# AIM
Omit pictures and quote the listing below line by line, from its start through the line that holds "COL = sc.collection".

# COLLECTED DATA
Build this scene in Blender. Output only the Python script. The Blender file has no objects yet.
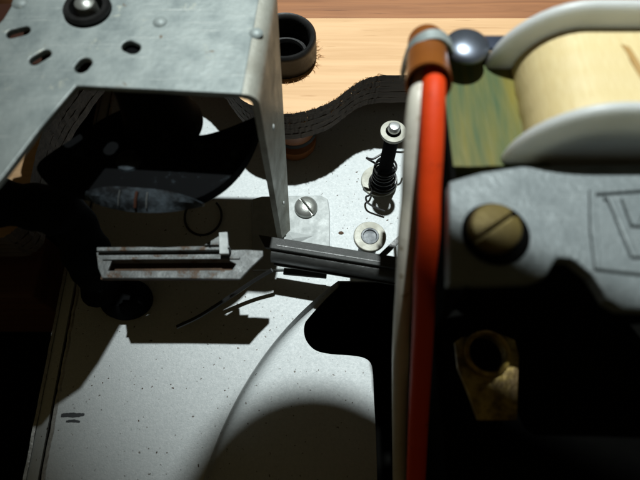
import bpy, bmesh, math, random
from mathutils import Vector, Matrix
from mathutils.geometry import delaunay_2d_cdt
random.seed(7)
S = 0.001                       # all coordinates below are millimetres; z = 0 is the steel deck
R = math.radians
sc = bpy.context.scene
COL = sc.collection

# ------------------------------------------------------------------ camera
TILT, FPX, CAMH = 24.0, 518.0, 150.0
cd = bpy.data.cameras.new('camera'); cam = bpy.data.objects.new('camera', cd); COL.objects.link(cam)
cam.location = (0, 0, CAMH*S); cam.rotation_euler = (R(TILT), 0, 0)
cd.sensor_width = 36; cd.lens = FPX/640*36; cd.clip_start = 0.005; cd.clip_end = 20
cd.dof.use_dof = True; cd.dof.focus_distance = 0.157; cd.dof.aperture_fstop = 14
sc.camera = cam

# ------------------------------------------------------------------ light
world = bpy.data.worlds.new('World'); sc.world = world; world.use_nodes = True
bg = world.node_tree.nodes['Background']
bg.inputs[0].default_value = (1.0, 0.78, 0.36, 1); bg.inputs[1].default_value = 0.027
LAMP = Vector((14, 345, 1050))          # a small white torch about a metre away, behind and to the right
ld = bpy.data.lights.new('torch', 'SPOT'); lo = bpy.data.objects.new('torch', ld); COL.objects.link(lo)
ld.energy = 70; ld.color = (0.93, 1.0, 0.99); ld.shadow_soft_size = 0.0105
ld.spot_size = R(16.5); ld.spot_blend = 1.0
lo.location = LAMP*S
lo.rotation_euler = (Vector((34, 106, 0))-LAMP).to_track_quat('-Z', 'Y').to_euler()
vs = sc.view_settings
vs.view_transform = 'Standard'; vs.look = 'None'; vs.exposure = 0; vs.gamma = 1; vs.use_curve_mapping = False
sc.cycles.max_bounces = 6

# ------------------------------------------------------------------ helpers
_c, _s = math.cos(R(TILT)), math.sin(R(TILT))
def W(px, py, z):
    """where the sight line through a point of the photograph meets the level z"""
    a, b = px-320, 240-py
    d = Vector((a, FPX*_s+b*_c, -FPX*_c+b*_s))
    t = (z-CAMH)/d.z
    return Vector((d.x*t, d.y*t, z))
def WP(pts, z): return [W(x, y, z) for x, y in pts]
def spline(pts, n=6, closed=False):
    P = [Vector(p) for p in pts]; out = []; m = len(P)
    rng = m if closed else m-1
    for i in range(rng):
        p0 = P[(i-1) % m] if closed or i > 0 else P[0]*2-P[1]
        p1, p2 = P[i], P[(i+1) % m]
        p3 = P[(i+2) % m] if closed or i+2 < m else P[-1]*2-P[-2]
        for k in range(n):
            t = k/n
            out.append(0.5*((2*p1)+(p2-p0)*t+(2*p0-5*p1+4*p2-p3)*t*t+(3*p1-p0-3*p2+p3)*t**3))
    if not closed: out.append(P[-1])
    return out
def circle(c, r, n=28, ry=None, rot=0):
    ry = ry or r
    return [Vector((c[0]+r*math.cos(a)*math.cos(rot)-ry*math.sin(a)*math.sin(rot),
                    c[1]+r*math.cos(a)*math.sin(rot)+ry*math.sin(a)*math.cos(rot), 0)) for a in [2*math.pi*k/n for k in range(n)]]
def rrect(cx, cy, hx, hy, r, n=6, rot=0):
    out = []
    for q, (sx, sy) in enumerate(((1, 1), (-1, 1), (-1, -1), (1, -1))):
        for k in range(n+1):
            a = math.pi/2*(q+k/n)
            x = sx*(hx-r)+r*math.cos(a); y = sy*(hy-r)+r*math.sin(a)
            out.append(Vector((cx+x*math.cos(rot)-y*math.sin(rot), cy+x*math.sin(rot)+y*math.cos(rot), 0)))
    return out
def area2(l): return sum(l[i].x*l[(i+1) % len(l)].y-l[(i+1) % len(l)].x*l[i].y for i in range(len(l)))
def prism(bm, outer, z0, z1, holes=(), side_mat=0, top_mat=0):
    loops = [[Vector((p.x, p.y, 0)) for p in outer]]+[[Vector((p.x, p.y, 0)) for p in h] for h in holes]
    if area2(loops[0]) < 0: loops[0].reverse()
    for h in loops[1:]:
        if area2(h) > 0: h.reverse()
    flat = [p for l in loops for p in l]
    lo_ = [bm.verts.new((p.x*S, p.y*S, z0*S)) for p in flat]
    hi = [bm.verts.new((p.x*S, p.y*S, z1*S)) for p in flat]
    ed = []; k = 0
    for l in loops:
        ed += [(k+i, k+(i+1) % len(l)) for i in range(len(l))]; k += len(l)
    ov, _, of, orig, _, _ = delaunay_2d_cdt([p.to_2d() for p in flat], ed, [], 0, 1e-6)
    def inside(x, y):
        c = False
        for l in loops:
            for i in range(len(l)):
                a, q = l[i], l[i-1]
                if (a.y > y) != (q.y > y) and x < (q.x-a.x)*(y-a.y)/(q.y-a.y)+a.x: c = not c
        return c
    idx = []
    for i, v in enumerate(ov):
        if orig[i]: idx.append(orig[i][0])
        else:
            idx.append(len(lo_)); lo_.append(bm.verts.new((v.x*S, v.y*S, z0*S))); hi.append(bm.verts.new((v.x*S, v.y*S, z1*S)))
    tris = []
    for f in of:
        cx = sum(ov[i].x for i in f)/3; cy = sum(ov[i].y for i in f)/3
        if inside(cx, cy): tris.append([idx[i] for i in f])
    for t in tris:
        f = bm.faces.new([hi[i] for i in t]); f.normal_update()
        if f.normal.z < 0: f.normal_flip()
        f.material_index = top_mat
        g = bm.faces.new([lo_[i] for i in t]); g.normal_update()
        if g.normal.z > 0: g.normal_flip()
        g.material_index = side_mat
    k = 0
    for l in loops:
        n = len(l)
        for i in range(n):
            j = (i+1) % n
            f = bm.faces.new((lo_[k+i], lo_[k+j], hi[k+j], hi[k+i])); f.material_index = side_mat
        k += n
    return bm
def box(bm, c, h, rz=0, M=None):
    m = Matrix.Translation(Vector(c)*S) @ (M or Matrix.Rotation(rz, 4, 'Z'))
    v = [bm.verts.new(m @ (Vector((sx*h[0], sy*h[1], sz*h[2]))*S)) for sx in (-1, 1) for sy in (-1, 1) for sz in (-1, 1)]
    for q in ((0, 1, 3, 2), (4, 6, 7, 5), (0, 4, 5, 1), (2, 3, 7, 6), (0, 2, 6, 4), (1, 5, 7, 3)):
        bm.faces.new([v[i] for i in q])
    return bm
def lathe(bm, prof, c, n=32, axis=None, sy=1.0, close=False):
    M = Matrix.Translation(Vector(c)*S)
    if axis is not None: M = M @ Vector((0, 0, 1)).rotation_difference(Vector(axis).normalized()).to_matrix().to_4x4()
    rings = []
    for r, z in prof:
        if r < 1e-6: rings.append([bm.verts.new(M @ Vector((0, 0, z*S)))])
        else: rings.append([bm.verts.new(M @ Vector((r*math.cos(2*math.pi*k/n)*S, sy*r*math.sin(2*math.pi*k/n)*S, z*S))) for k in range(n)])
    if close: rings.append(rings[0])
    for A, B in zip(rings, rings[1:]):
        for k in range(n):
            l = (k+1) % n
            q = [A[k % len(A)], A[l % len(A)], B[l % len(B)], B[k % len(B)]]
            u = []
            for v in q:
                if v not in u: u.append(v)
            if len(u) > 2:
                try: bm.faces.new(u)
                except ValueError: pass
    return bm
def tube(bm, path, r, n=10, taper=None, caps=True):
    P = [Vector(p) for p in path]; rings = []
    N = None
    for i, p in enumerate(P):
        t = (P[min(i+1, len(P)-1)]-P[max(i-1, 0)]).normalized()
        if N is None: N = t.orthogonal().normalized()
        else: N = (N-t*N.dot(t)).normalized()
        B = t.cross(N); rr = r*(taper(i/(len(P)-1)) if taper else 1)
        rings.append([bm.verts.new((p+(N*math.cos(2*math.pi*k/n)+B*math.sin(2*math.pi*k/n))*rr)*S) for k in range(n)])
    for A, B in zip(rings, rings[1:]):
        for k in range(n): bm.faces.new((A[k], A[(k+1) % n], B[(k+1) % n], B[k]))
    if caps: bm.faces.new(rings[0][::-1]); bm.faces.new(rings[-1])
    return bm
def loft(bm, loops, cap=True):
    rs = [[bm.verts.new(Vector(p)*S) for p in l] for l in loops]; n = len(rs[0])
    for A, B in zip(rs, rs[1:]):
        for k in range(n): bm.faces.new((A[k], A[(k+1) % n], B[(k+1) % n], B[k]))
    if cap: bm.faces.new(rs[0][::-1]); bm.faces.new(rs[-1])
    return bm
def NB(): return bmesh.new()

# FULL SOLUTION
Build this scene in Blender. Output only the Python script. The Blender file has no objects yet.
import bpy, bmesh, math, random
from mathutils import Vector, Matrix
from mathutils.geometry import delaunay_2d_cdt
random.seed(7)
S = 0.001                       # all coordinates below are millimetres; z = 0 is the steel deck
R = math.radians
sc = bpy.context.scene
COL = sc.collection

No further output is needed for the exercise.